__Objective__:
Leave out the pictures and reproduce all of the data exactly.
-- Begin Given information --
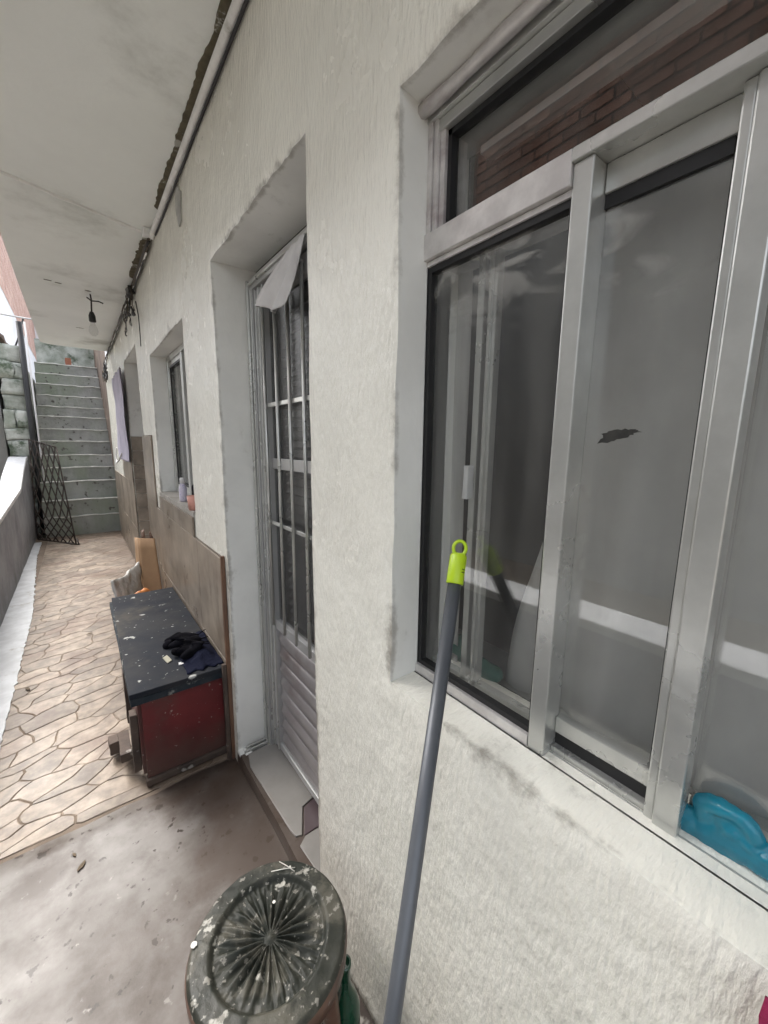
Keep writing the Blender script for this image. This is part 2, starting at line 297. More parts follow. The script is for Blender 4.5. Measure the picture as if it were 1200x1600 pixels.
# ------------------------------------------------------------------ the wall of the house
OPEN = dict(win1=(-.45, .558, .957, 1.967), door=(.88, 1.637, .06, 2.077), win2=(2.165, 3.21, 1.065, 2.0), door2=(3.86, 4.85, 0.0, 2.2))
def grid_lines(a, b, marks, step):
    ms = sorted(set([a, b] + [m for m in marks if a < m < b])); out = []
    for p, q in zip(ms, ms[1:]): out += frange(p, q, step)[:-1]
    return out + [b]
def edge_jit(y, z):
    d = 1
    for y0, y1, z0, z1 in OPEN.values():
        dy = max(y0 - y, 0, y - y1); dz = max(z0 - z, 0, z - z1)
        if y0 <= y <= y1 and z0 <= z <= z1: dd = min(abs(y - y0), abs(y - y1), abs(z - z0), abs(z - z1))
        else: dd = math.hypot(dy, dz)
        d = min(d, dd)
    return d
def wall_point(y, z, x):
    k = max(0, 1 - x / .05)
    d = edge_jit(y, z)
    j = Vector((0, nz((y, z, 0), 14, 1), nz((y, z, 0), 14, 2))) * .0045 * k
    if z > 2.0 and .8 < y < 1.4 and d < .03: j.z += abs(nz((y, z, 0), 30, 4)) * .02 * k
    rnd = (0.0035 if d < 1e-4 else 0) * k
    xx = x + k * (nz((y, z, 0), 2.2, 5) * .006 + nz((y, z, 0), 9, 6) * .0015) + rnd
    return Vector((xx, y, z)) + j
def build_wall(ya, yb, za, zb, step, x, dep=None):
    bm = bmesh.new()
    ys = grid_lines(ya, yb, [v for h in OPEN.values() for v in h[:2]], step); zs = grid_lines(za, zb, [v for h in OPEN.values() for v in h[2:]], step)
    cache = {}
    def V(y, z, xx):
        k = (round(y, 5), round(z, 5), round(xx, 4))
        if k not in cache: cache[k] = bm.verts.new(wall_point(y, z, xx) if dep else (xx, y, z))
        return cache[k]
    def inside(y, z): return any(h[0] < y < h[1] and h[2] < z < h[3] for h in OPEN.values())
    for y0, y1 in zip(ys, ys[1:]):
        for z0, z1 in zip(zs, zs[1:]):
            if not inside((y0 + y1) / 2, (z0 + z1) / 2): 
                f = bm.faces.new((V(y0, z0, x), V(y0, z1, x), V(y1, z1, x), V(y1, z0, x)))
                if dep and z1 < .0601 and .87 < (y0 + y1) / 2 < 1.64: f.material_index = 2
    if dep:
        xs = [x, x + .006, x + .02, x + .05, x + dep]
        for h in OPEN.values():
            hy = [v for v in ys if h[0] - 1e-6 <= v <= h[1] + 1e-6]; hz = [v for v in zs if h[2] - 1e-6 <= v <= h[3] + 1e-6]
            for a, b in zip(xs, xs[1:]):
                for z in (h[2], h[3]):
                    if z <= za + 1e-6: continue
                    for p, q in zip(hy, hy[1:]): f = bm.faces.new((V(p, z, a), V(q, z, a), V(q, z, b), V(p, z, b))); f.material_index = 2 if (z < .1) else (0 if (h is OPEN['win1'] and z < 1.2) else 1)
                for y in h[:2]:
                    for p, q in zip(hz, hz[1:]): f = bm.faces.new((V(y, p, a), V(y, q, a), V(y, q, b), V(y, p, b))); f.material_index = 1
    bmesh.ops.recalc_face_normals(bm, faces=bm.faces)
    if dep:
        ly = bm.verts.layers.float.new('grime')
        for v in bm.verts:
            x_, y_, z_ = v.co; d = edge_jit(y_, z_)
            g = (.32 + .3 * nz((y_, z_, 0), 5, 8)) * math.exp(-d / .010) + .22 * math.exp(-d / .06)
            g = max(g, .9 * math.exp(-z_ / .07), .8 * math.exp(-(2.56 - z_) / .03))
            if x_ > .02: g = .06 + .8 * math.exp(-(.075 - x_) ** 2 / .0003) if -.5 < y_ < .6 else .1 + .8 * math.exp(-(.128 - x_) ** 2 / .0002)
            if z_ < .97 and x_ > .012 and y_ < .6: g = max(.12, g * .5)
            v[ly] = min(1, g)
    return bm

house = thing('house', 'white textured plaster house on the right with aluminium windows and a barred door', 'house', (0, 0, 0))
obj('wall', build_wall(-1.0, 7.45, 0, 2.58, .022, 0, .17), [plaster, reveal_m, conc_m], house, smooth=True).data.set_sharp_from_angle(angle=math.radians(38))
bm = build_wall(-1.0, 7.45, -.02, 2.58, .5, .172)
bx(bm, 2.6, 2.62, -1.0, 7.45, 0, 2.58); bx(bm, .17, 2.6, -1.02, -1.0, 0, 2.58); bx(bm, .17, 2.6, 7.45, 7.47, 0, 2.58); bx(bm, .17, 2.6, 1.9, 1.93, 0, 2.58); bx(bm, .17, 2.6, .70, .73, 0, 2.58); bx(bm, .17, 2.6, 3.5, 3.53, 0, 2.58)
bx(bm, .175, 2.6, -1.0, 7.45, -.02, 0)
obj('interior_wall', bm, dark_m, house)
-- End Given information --
__Worked solution__:
Keep writing the Blender script for this image. This is part 2, starting at line 297. More parts follow. The script is for Blender 4.5. Measure the picture as if it were 1200x1600 pixels.
# ------------------------------------------------------------------ the wall of the house
OPEN = dict(win1=(-.45, .558, .957, 1.967), door=(.88, 1.637, .06, 2.077), win2=(2.165, 3.21, 1.065, 2.0), door2=(3.86, 4.85, 0.0, 2.2))
def grid_lines(a, b, marks, step):
    ms = sorted(set([a, b] + [m for m in marks if a < m < b])); out = []
    for p, q in zip(ms, ms[1:]): out += frange(p, q, step)[:-1]
    return out + [b]
def edge_jit(y, z):
    d = 1
    for y0, y1, z0, z1 in OPEN.values():
        dy = max(y0 - y, 0, y - y1); dz = max(z0 - z, 0, z - z1)
        if y0 <= y <= y1 and z0 <= z <= z1: dd = min(abs(y - y0), abs(y - y1), abs(z - z0), abs(z - z1))
        else: dd = math.hypot(dy, dz)
        d = min(d, dd)
    return d
def wall_point(y, z, x):
    k = max(0, 1 - x / .05)
    d = edge_jit(y, z)
    j = Vector((0, nz((y, z, 0), 14, 1), nz((y, z, 0), 14, 2))) * .0045 * k
    if z > 2.0 and .8 < y < 1.4 and d < .03: j.z += abs(nz((y, z, 0), 30, 4)) * .02 * k
    rnd = (0.0035 if d < 1e-4 else 0) * k
    xx = x + k * (nz((y, z, 0), 2.2, 5) * .006 + nz((y, z, 0), 9, 6) * .0015) + rnd
    return Vector((xx, y, z)) + j
def build_wall(ya, yb, za, zb, step, x, dep=None):
    bm = bmesh.new()
    ys = grid_lines(ya, yb, [v for h in OPEN.values() for v in h[:2]], step); zs = grid_lines(za, zb, [v for h in OPEN.values() for v in h[2:]], step)
    cache = {}
    def V(y, z, xx):
        k = (round(y, 5), round(z, 5), round(xx, 4))
        if k not in cache: cache[k] = bm.verts.new(wall_point(y, z, xx) if dep else (xx, y, z))
        return cache[k]
    def inside(y, z): return any(h[0] < y < h[1] and h[2] < z < h[3] for h in OPEN.values())
    for y0, y1 in zip(ys, ys[1:]):
        for z0, z1 in zip(zs, zs[1:]):
            if not inside((y0 + y1) / 2, (z0 + z1) / 2): 
                f = bm.faces.new((V(y0, z0, x), V(y0, z1, x), V(y1, z1, x), V(y1, z0, x)))
                if dep and z1 < .0601 and .87 < (y0 + y1) / 2 < 1.64: f.material_index = 2
    if dep:
        xs = [x, x + .006, x + .02, x + .05, x + dep]
        for h in OPEN.values():
            hy = [v for v in ys if h[0] - 1e-6 <= v <= h[1] + 1e-6]; hz = [v for v in zs if h[2] - 1e-6 <= v <= h[3] + 1e-6]
            for a, b in zip(xs, xs[1:]):
                for z in (h[2], h[3]):
                    if z <= za + 1e-6: continue
                    for p, q in zip(hy, hy[1:]): f = bm.faces.new((V(p, z, a), V(q, z, a), V(q, z, b), V(p, z, b))); f.material_index = 2 if (z < .1) else (0 if (h is OPEN['win1'] and z < 1.2) else 1)
                for y in h[:2]:
                    for p, q in zip(hz, hz[1:]): f = bm.faces.new((V(y, p, a), V(y, q, a), V(y, q, b), V(y, p, b))); f.material_index = 1
    bmesh.ops.recalc_face_normals(bm, faces=bm.faces)
    if dep:
        ly = bm.verts.layers.float.new('grime')
        for v in bm.verts:
            x_, y_, z_ = v.co; d = edge_jit(y_, z_)
            g = (.32 + .3 * nz((y_, z_, 0), 5, 8)) * math.exp(-d / .010) + .22 * math.exp(-d / .06)
            g = max(g, .9 * math.exp(-z_ / .07), .8 * math.exp(-(2.56 - z_) / .03))
            if x_ > .02: g = .06 + .8 * math.exp(-(.075 - x_) ** 2 / .0003) if -.5 < y_ < .6 else .1 + .8 * math.exp(-(.128 - x_) ** 2 / .0002)
            if z_ < .97 and x_ > .012 and y_ < .6: g = max(.12, g * .5)
            v[ly] = min(1, g)
    return bm

house = thing('house', 'white textured plaster house on the right with aluminium windows and a barred door', 'house', (0, 0, 0))
obj('wall', build_wall(-1.0, 7.45, 0, 2.58, .022, 0, .17), [plaster, reveal_m, conc_m], house, smooth=True).data.set_sharp_from_angle(angle=math.radians(38))
bm = build_wall(-1.0, 7.45, -.02, 2.58, .5, .172)
bx(bm, 2.6, 2.62, -1.0, 7.45, 0, 2.58); bx(bm, .17, 2.6, -1.02, -1.0, 0, 2.58); bx(bm, .17, 2.6, 7.45, 7.47, 0, 2.58); bx(bm, .17, 2.6, 1.9, 1.93, 0, 2.58); bx(bm, .17, 2.6, .70, .73, 0, 2.58); bx(bm, .17, 2.6, 3.5, 3.53, 0, 2.58)
bx(bm, .175, 2.6, -1.0, 7.45, -.02, 0)
obj('interior_wall', bm, dark_m, house)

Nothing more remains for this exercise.